● Directive
It is required that the lines from the top of the listing through the line with "COL = scene.collection" be reproduced exactly, excluding pictures.

● Given data

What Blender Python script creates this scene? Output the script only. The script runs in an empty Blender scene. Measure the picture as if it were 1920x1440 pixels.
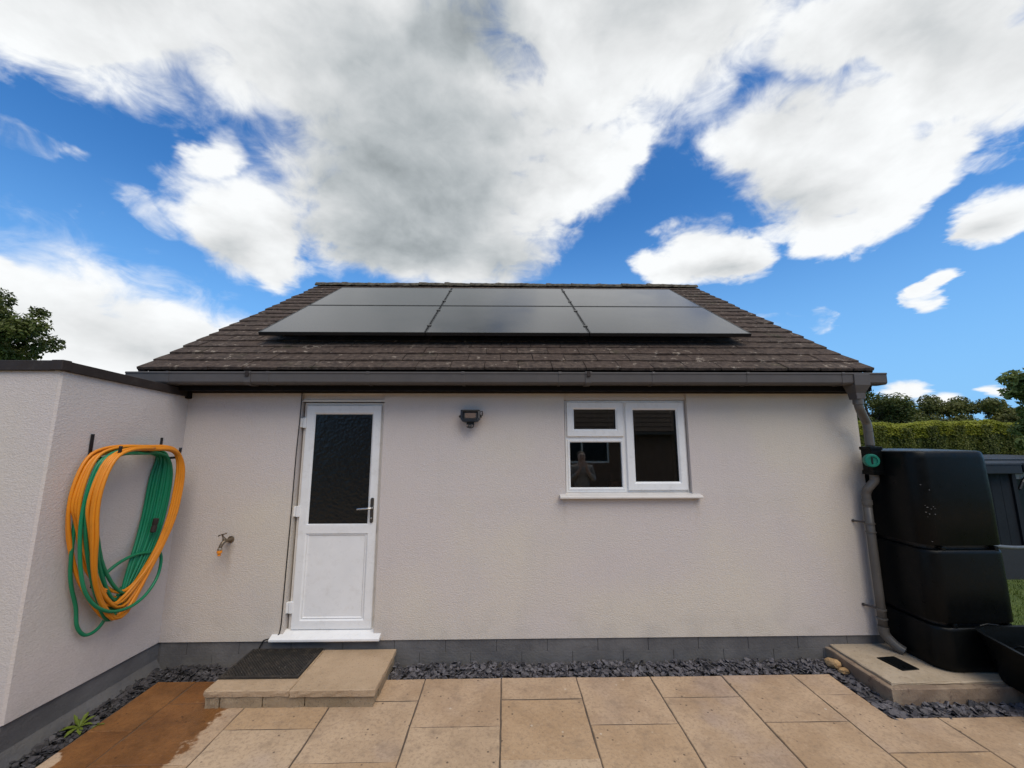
import bpy, bmesh, math, random
from mathutils import Vector, Matrix

R = math.radians
rng = random.Random(7)
scene = bpy.context.scene
COL = scene.collection

# ------------------------------------------------------------------ camera
cam_data = bpy.data.cameras.new('camera')
cam = bpy.data.objects.new('camera', cam_data)
COL.objects.link(cam)
cam_data.sensor_width = 36.0
cam_data.lens = 36.0 * 728.0 / 1920.0
cam_data.clip_start = 0.05
cam_data.clip_end = 2000.0
_yaw, _pitch, _roll = R(1.03), R(8.43), R(-0.08)
_f = Vector((math.sin(_yaw) * math.cos(_pitch), math.cos(_yaw) * math.cos(_pitch), math.sin(_pitch)))
_r0 = Vector((math.cos(_yaw), -math.sin(_yaw), 0.0))
_u0 = _r0.cross(_f)
_r = _r0 * math.cos(_roll) + _u0 * math.sin(_roll)
_u = -_r0 * math.sin(_roll) + _u0 * math.cos(_roll)
_m = Matrix((_r, _u, -_f)).transposed().to_4x4()
_m.translation = Vector((0.0, -3.67, 1.888))
cam.matrix_world = _m
scene.camera = cam

# ------------------------------------------------------------------ exposure
scene.view_settings.view_transform = 'Standard'
scene.view_settings.look = 'None'
EXPOSURE = 0.70                            # exposed for the shaded wall
scene.view_settings.exposure = EXPOSURE
scene.view_settings.gamma = 1.0
scene.view_settings.use_curve_mapping = False
scene.cycles.max_bounces = 8
scene.cycles.caustics_reflective = False
scene.cycles.caustics_refractive = False
scene.cycles.sample_clamp_indirect = 4.0


# ------------------------------------------------------------------ node helper
class NT:
    """Small helper for writing node trees as expressions."""
    def __init__(self, tree):
        self.t = tree

    def node(self, kind, **kw):
        n = self.t.nodes.new(kind)
        for k, v in kw.items():
            setattr(n, k, v)
        return n

    def put(self, sock, v):
        if isinstance(v, bpy.types.NodeSocket):
            self.t.links.new(v, sock)
        elif v is not None:
            if hasattr(sock, 'default_value'):
                try:
                    sock.default_value = v
                except (TypeError, ValueError):
                    sock.default_value = tuple(v) + (1.0,) if len(v) == 3 else v

    def math(self, op, a, b=None, c=None, clamp=False):
        n = self.node('ShaderNodeMath', operation=op, use_clamp=clamp)
        for i, v in enumerate((a, b, c)):
            self.put(n.inputs[i], v)
        return n.outputs[0]

    def vmath(self, op, a, b=None, scale=None):
        n = self.node('ShaderNodeVectorMath', operation=op)
        self.put(n.inputs[0], a)
        self.put(n.inputs[1], b)
        if scale is not None:
            self.put(n.inputs['Scale'], scale)
        return n.outputs['Value'] if op in ('DOT_PRODUCT', 'LENGTH', 'DISTANCE') else n.outputs[0]

    def noise(self, vec, scale, detail=4, rough=0.5, dist=0.0, col=False):
        n = self.node('ShaderNodeTexNoise')
        self.put(n.inputs['Vector'], vec)
        n.inputs['Scale'].default_value = scale
        n.inputs['Detail'].default_value = detail
        n.inputs['Roughness'].default_value = rough
        n.inputs['Distortion'].default_value = dist
        return n.outputs['Color' if col else 'Fac']

    def voronoi(self, vec, scale, feature='F1', out='Distance', rand=1.0):
        n = self.node('ShaderNodeTexVoronoi', feature=feature)
        self.put(n.inputs['Vector'], vec)
        n.inputs['Scale'].default_value = scale
        n.inputs['Randomness'].default_value = rand
        return n.outputs[out]

    def smooth(self, v, lo, hi, a=0.0, b=1.0):
        n = self.node('ShaderNodeMapRange', interpolation_type='SMOOTHSTEP')
        self.put(n.inputs['Value'], v)
        self.put(n.inputs['From Min'], lo)
        self.put(n.inputs['From Max'], hi)
        self.put(n.inputs['To Min'], a)
        self.put(n.inputs['To Max'], b)
        return n.outputs['Result']

    def lin(self, v, lo, hi, a=0.0, b=1.0):
        n = self.node('ShaderNodeMapRange')
        self.put(n.inputs['Value'], v)
        self.put(n.inputs['From Min'], lo)
        self.put(n.inputs['From Max'], hi)
        self.put(n.inputs['To Min'], a)
        self.put(n.inputs['To Max'], b)
        return n.outputs['Result']

    def mix(self, fac, a, b, blend='MIX'):
        n = self.node('ShaderNodeMix', data_type='RGBA', blend_type=blend)
        self.put(n.inputs[0], fac)
        self.put(n.inputs[6], a)
        self.put(n.inputs[7], b)
        return n.outputs[2]

    def xyz(self, v):
        n = self.node('ShaderNodeSeparateXYZ')
        self.put(n.inputs[0], v)
        return n.outputs

    def comb(self, x=0.0, y=0.0, z=0.0):
        n = self.node('ShaderNodeCombineXYZ')
        for i, v in enumerate((x, y, z)):
            self.put(n.inputs[i], v)
        return n.outputs[0]


# ------------------------------------------------------------------ sky: clear air and a broken cloud layer
SUN_EL, SUN_AZ = R(54.0), R(150.0)         # sun high behind the photographer, veiled by cloud
# every row is one cloud in the cloud layer's plane: axes (a.u+b.v+c, d.u+e.v+f) and thickness
WHITE = [
    (1.181, 0.765, -0.202, -1.046, 2.639, -2.56, 1),
    (1.559, 0.321, 0.051, -0.013, 1.361, -1.639, 1),
    (2.098, -1.618, 1.587, 3.393, 2.191, -3.225, 1),
    (1.847, 0.237, 0.038, -0.016, 2.32, -3.747, 1),
    (2.053, 2.763, -0.214, -3.701, 8.101, -8.627, 1),
    (2.95, 2.681, -0.929, -1.828, 1.027, -3.305, 1),
    (6.713, 7.964, -2.608, -5.163, 2.817, -7.613, 0.9),
    (5.023, 3.326, -0.37, -1.575, 2.925, -6.7, 0.8),
    (3.232, -0.84, -0.115, 0.258, 8.819, -6.271, 1),
    (5.7, -0.945, -0.126, 0.163, 5.927, -5.334, 1),
    (7.639, -6.16, 3.477, 7.425, 7.633, -10.618, 0.9),
    (2.836, -2.429, -0.343, 0.433, 7.58, -5.736, 1),
    (3.947, -2.264, -0.984, -0.574, 4.364, -4.064, 1),
    (9.43, -6.421, -0.913, 1.228, 12.763, -19.316, 0.6),
    (1.917, -3.028, 1.182, 3.239, 0.102, -3.461, 1),
    (2.929, -3.428, -0.488, 0.311, 4.344, -3.534, 1),
    (3.568, -3.886, 0.889, 4.899, 2.663, -9.954, 0.9),
    (1.693, -3.027, 1.121, 5.638, -1.256, -5.875, 0.9),
    (3.612, -6.009, 1.102, 5.224, -0.369, -8.54, 1),
    (4.336, -2.06, -0.663, -0.267, 4.026, -6.135, 1),
    (5.253, -2.182, -0.31, 0.425, 5.3, -9.474, 0.9),
    (5.801, -7.795, 1.663, 8.861, -0.649, -16.485, 0.8),
    (7.351, -7.808, -1.133, 1.132, 6.52, -14.404, 0.62),
    (6.197, -4.34, -0.629, 1.306, 8.457, -20.974, 0.4),
    (12.003, -9.553, -1.385, 0.766, 4.52, -11.387, 0.45),
    (0.615, 0.625, 0.046, -0.597, 0.093, -2.011, 1),
    (4.469, 6.24, -0.662, -3.195, 0.097, -7.143, 1),
    (1.146, 0.875, -0.03, -0.742, 0.476, -3.053, 1),
    (4.724, 6.073, -0.785, -5.48, 0.406, -12.342, 0.9),
    (1.864, 1.719, -0.11, -1.91, 1.318, -6.728, 0.9),
    (3.204, -3.267, -0.485, 0.635, 1.688, -8.634, 0.8),
    (3.001, -3.305, -0.493, 0.753, 1.682, -9.946, 0.8),
    (5.175, -6.481, -0.958, 1.028, 2.447, -12.816, 0.7),
    (5.809, 8.39, -0.81, -7.87, 6.787, -17.076, 0.55),
    (7.062, 9.479, -3.507, -12.579, 0.143, -16.117, 0.4),
    (22.949, 25.003, 3.63, -2.151, 25.952, -35.261, 0.35),
    (15.543, 15.195, 2.211, -2.252, 26.139, -38.349, 0.3),
    (9.816, -12.469, -1.772, 0.752, 8.156, -8.468, 0.6),
]
GREY = [
    (1.77, 0.804, -0.464, -0.738, 1.151, -1.657, 1),
    (2.626, 1.434, -0.216, -0.849, 4.289, -3.728, 0.55),
    (4.235, 0.379, 0.058, 0.061, 5.661, -4.172, 1),
    (2.964, -0.013, 0.002, 0.037, 2.811, -4.63, 0.55),
    (1.906, 0.47, 0.073, -0.052, 2.41, -3.626, 1),
    (4.817, -3.61, -0.507, 0.383, 5.99, -5.488, 0.32),
    (3.87, -2.79, -0.398, 0.529, 6.163, -7.958, 0.4),
    (3.613, -3.99, -0.563, 0.431, 6.667, -5.03, 0.38),
    (1.184, 1.151, -0.098, -1.738, 0.28, -5.112, 0.3),
    (4.948, -2.625, -0.375, 0.773, 8.031, -14.525, 0.45),
    (5.167, -7.595, 0.818, 7.536, 2.738, -16.58, 0.4),
    (5.682, 3.873, 0.569, -0.424, 5.457, -8.953, 0.35),
]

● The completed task
What Blender Python script creates this scene? Output the script only. The script runs in an empty Blender scene. Measure the picture as if it were 1920x1440 pixels.
import bpy, bmesh, math, random
from mathutils import Vector, Matrix

R = math.radians
rng = random.Random(7)
scene = bpy.context.scene
COL = scene.collection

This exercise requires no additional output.